Especially since they let the family live near the test site while they conducted tests there. I wonder why they seized it so many years later?
Most of the family bailed after the nuclear testing started, eventually they only seldom visited the property with the Government increasing the restrictions on their visits, for their part they were good neighbors to the Air Force, not taking pictures of Area 51, not allowing conspiracy theorists onto their property to observe the base, and not discussing much of anything they saw.
What terrible investment for that family I hope there mine turned out to have gold in it or something....
The family valued their mine at $50 million. The government gave them just over a million for it.
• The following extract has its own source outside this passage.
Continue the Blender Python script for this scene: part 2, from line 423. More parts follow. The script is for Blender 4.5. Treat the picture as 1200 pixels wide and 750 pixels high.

On the other hand they got to take this sick picture of them watching one of the detonations up close.
family watching nuke.png
 
Was this before or after the tests moved mainly to Bikini Atoll etc? I knew a few tests happened in Nevada but thought most where done offshore?
the majority of american testing was done in nevada, so your sequence is backwards. bikini atoll and other pacific tests were very specific to testing the use of nukes against navy. they blew up a bunch of captured japanese and german vessels. they also tested the first thermonuclear device which basically blew a hole in the planet and irradiated a bunch of islanders and japanese fishermen.

the nevada test range was in use well into the 90's first for atmospheric testing and then for underground, which regularly blew out into the air. look on google maps north of groom lake, it's a moonscape.
 
West of groom lake, north is Bald Mtn/Rachel.
west, my bad.

hey, I don't mean this as an offence, but is it normal for americans to have these holes in their history? where I'm from modern history is drilled into us. names, dates, events.
 
hey, I don't mean this as an offence, but is it normal for americans to have these holes in their history? where I'm from modern history is drilled into us. names, dates, events.
School-level history in the US is notorious for stopping at WWII, or at least glossing over everything after. I doubt nuclear testing would have a priority in history classrooms regardless (outside of maybe Trinity).

I'll admit to not knowing a lot about nuclear testing. I've mainly studied the political/strategic history of nukes.